(Data listing)
+ + + + +

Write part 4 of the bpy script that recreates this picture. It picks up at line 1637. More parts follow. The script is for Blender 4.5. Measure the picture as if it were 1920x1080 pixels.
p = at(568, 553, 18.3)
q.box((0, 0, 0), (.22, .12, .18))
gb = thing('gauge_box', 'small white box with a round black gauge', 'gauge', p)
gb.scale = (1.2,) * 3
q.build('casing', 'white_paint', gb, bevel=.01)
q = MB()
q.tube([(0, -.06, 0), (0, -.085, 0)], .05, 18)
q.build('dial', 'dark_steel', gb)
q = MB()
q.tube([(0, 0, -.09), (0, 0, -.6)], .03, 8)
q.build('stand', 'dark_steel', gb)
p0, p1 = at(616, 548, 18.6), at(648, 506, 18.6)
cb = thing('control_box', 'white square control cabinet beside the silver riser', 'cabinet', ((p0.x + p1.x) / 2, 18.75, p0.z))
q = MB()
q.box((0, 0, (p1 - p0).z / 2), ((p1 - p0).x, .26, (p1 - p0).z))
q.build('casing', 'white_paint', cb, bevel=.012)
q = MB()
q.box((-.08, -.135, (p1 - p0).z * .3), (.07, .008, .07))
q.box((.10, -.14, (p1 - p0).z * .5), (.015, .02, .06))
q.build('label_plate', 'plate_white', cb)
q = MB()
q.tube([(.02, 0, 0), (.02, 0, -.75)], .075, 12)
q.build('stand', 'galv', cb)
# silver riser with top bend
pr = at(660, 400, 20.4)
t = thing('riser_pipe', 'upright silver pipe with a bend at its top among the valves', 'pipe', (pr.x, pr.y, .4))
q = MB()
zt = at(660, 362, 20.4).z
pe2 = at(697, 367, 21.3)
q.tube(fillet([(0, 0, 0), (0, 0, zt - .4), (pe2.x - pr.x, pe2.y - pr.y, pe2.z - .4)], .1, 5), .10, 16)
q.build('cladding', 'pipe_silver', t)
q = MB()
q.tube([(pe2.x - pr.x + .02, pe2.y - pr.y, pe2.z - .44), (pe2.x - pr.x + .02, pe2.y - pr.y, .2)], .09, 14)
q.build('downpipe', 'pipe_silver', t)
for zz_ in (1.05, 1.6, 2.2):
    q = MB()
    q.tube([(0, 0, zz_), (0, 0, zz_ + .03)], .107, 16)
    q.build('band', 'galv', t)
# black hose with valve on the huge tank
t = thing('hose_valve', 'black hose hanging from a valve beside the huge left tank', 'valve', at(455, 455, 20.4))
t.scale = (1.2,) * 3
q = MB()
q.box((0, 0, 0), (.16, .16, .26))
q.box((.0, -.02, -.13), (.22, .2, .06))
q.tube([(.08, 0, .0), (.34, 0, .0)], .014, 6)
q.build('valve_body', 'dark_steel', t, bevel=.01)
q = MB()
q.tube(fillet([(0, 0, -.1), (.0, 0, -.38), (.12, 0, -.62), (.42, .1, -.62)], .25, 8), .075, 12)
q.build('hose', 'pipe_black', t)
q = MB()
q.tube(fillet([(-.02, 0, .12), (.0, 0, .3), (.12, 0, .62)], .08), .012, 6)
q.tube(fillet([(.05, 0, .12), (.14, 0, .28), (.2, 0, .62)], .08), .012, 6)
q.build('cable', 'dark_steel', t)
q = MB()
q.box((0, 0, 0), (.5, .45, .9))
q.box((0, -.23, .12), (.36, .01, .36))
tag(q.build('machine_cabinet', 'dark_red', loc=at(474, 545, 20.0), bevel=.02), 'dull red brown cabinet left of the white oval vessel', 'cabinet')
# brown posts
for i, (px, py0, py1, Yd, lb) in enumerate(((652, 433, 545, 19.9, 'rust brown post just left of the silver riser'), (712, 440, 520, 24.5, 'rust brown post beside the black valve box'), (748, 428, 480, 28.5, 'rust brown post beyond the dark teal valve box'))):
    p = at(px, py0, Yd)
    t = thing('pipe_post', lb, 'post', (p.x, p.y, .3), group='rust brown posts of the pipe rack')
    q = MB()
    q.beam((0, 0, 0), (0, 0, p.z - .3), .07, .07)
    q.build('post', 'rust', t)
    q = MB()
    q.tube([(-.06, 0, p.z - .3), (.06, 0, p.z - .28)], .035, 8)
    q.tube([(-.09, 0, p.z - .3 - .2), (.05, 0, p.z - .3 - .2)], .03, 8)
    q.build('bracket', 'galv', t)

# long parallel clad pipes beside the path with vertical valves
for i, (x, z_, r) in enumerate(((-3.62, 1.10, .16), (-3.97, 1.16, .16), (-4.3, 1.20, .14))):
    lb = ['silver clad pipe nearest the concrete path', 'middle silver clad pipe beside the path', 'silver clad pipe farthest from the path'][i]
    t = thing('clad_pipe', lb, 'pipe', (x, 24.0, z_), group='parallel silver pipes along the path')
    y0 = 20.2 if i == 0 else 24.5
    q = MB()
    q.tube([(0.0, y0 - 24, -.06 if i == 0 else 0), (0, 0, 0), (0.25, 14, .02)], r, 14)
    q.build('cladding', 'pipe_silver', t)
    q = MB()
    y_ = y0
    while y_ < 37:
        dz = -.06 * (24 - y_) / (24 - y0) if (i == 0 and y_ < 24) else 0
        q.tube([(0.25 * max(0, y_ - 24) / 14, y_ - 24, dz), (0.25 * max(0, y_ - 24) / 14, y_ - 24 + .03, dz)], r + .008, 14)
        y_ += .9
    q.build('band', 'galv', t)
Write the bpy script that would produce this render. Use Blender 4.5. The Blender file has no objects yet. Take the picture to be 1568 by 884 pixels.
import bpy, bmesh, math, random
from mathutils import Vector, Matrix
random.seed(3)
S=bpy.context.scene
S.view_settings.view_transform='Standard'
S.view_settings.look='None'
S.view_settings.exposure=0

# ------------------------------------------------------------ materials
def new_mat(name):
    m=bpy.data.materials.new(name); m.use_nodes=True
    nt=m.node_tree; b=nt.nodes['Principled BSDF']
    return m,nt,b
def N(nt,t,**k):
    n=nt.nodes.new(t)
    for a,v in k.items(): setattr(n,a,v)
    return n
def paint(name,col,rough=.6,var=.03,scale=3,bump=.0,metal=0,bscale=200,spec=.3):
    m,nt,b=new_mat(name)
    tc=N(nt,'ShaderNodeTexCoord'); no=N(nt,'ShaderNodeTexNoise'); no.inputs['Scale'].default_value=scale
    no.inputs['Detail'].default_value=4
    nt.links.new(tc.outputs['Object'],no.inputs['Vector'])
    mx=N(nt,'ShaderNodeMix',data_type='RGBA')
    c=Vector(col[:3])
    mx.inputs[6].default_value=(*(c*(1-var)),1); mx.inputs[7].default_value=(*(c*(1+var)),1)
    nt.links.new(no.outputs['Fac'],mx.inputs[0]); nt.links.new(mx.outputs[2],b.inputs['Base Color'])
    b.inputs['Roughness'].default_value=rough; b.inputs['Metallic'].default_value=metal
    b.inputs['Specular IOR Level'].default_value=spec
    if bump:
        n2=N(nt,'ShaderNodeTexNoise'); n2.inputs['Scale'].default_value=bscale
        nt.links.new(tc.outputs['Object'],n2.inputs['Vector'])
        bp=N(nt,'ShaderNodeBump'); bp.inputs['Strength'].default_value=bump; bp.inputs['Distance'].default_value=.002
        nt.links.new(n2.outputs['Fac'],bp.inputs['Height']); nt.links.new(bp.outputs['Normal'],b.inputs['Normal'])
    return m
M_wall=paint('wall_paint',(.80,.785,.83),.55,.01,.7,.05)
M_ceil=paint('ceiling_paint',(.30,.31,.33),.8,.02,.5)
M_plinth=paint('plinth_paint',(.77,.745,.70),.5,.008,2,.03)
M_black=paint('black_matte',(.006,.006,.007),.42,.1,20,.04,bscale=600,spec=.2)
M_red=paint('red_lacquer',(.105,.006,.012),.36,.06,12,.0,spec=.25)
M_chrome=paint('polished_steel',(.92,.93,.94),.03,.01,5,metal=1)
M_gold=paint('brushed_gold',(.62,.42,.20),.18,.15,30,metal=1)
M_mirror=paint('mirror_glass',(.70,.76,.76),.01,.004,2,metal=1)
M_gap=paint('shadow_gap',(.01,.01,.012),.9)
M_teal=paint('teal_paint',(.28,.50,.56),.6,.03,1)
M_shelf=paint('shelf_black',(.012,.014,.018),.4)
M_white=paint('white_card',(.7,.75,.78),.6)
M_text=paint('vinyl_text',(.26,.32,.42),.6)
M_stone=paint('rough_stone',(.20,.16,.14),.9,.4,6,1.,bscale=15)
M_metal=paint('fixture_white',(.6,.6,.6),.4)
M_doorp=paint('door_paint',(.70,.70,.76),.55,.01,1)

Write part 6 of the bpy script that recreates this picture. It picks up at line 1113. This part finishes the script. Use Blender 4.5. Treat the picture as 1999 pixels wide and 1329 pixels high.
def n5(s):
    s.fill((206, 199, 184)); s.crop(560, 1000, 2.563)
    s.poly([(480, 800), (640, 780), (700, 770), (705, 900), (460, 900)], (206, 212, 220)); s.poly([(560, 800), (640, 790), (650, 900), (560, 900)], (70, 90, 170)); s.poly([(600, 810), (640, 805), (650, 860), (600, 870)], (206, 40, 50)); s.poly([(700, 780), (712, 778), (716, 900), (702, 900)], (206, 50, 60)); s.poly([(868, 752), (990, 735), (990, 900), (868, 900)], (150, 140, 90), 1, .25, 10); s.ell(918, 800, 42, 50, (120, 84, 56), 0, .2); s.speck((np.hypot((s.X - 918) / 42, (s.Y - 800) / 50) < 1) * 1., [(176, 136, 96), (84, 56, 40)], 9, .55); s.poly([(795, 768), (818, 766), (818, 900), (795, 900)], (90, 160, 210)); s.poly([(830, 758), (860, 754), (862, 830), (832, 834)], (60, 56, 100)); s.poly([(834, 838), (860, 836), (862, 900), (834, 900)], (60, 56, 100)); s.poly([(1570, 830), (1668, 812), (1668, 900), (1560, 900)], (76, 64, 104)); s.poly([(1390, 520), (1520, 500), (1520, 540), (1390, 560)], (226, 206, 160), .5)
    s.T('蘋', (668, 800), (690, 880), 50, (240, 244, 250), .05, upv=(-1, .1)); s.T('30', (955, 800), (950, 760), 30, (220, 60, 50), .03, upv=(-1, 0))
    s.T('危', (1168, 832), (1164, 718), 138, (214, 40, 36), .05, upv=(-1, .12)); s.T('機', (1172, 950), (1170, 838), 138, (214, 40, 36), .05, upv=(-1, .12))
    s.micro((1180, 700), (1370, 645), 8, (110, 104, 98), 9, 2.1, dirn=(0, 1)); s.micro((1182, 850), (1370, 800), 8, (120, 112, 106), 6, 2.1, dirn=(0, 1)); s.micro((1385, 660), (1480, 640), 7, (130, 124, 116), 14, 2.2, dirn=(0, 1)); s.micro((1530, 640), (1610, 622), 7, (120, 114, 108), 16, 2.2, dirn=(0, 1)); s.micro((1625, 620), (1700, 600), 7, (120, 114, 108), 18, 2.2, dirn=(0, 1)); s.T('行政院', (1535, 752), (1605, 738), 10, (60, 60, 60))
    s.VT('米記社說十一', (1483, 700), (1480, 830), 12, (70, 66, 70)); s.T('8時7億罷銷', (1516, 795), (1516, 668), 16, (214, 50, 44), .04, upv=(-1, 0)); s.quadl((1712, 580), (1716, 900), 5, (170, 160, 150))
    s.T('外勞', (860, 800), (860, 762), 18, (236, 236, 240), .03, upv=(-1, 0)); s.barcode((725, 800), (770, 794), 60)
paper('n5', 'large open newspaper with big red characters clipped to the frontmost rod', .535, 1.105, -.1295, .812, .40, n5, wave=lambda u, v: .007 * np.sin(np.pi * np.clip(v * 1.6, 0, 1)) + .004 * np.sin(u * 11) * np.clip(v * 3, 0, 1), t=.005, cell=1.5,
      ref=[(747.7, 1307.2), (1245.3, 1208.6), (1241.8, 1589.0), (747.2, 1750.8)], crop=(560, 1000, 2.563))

+ + + + +

- **WHAT TO PRODUCE**
Find all lines with "pixels" in them and copy each one.

- **SOLUTION TO THIS PROBLEM**
Write part 4 of the bpy script that recreates this picture. It picks up at line 1637. More parts follow. The script is for Blender 4.5. Measure the picture as if it were 1920x1080 pixels.
Write the bpy script that would produce this render. Use Blender 4.5. The Blender file has no objects yet. Take the picture to be 1568 by 884 pixels.
Write part 6 of the bpy script that recreates this picture. It picks up at line 1113. This part finishes the script. Use Blender 4.5. Treat the picture as 1999 pixels wide and 1329 pixels high.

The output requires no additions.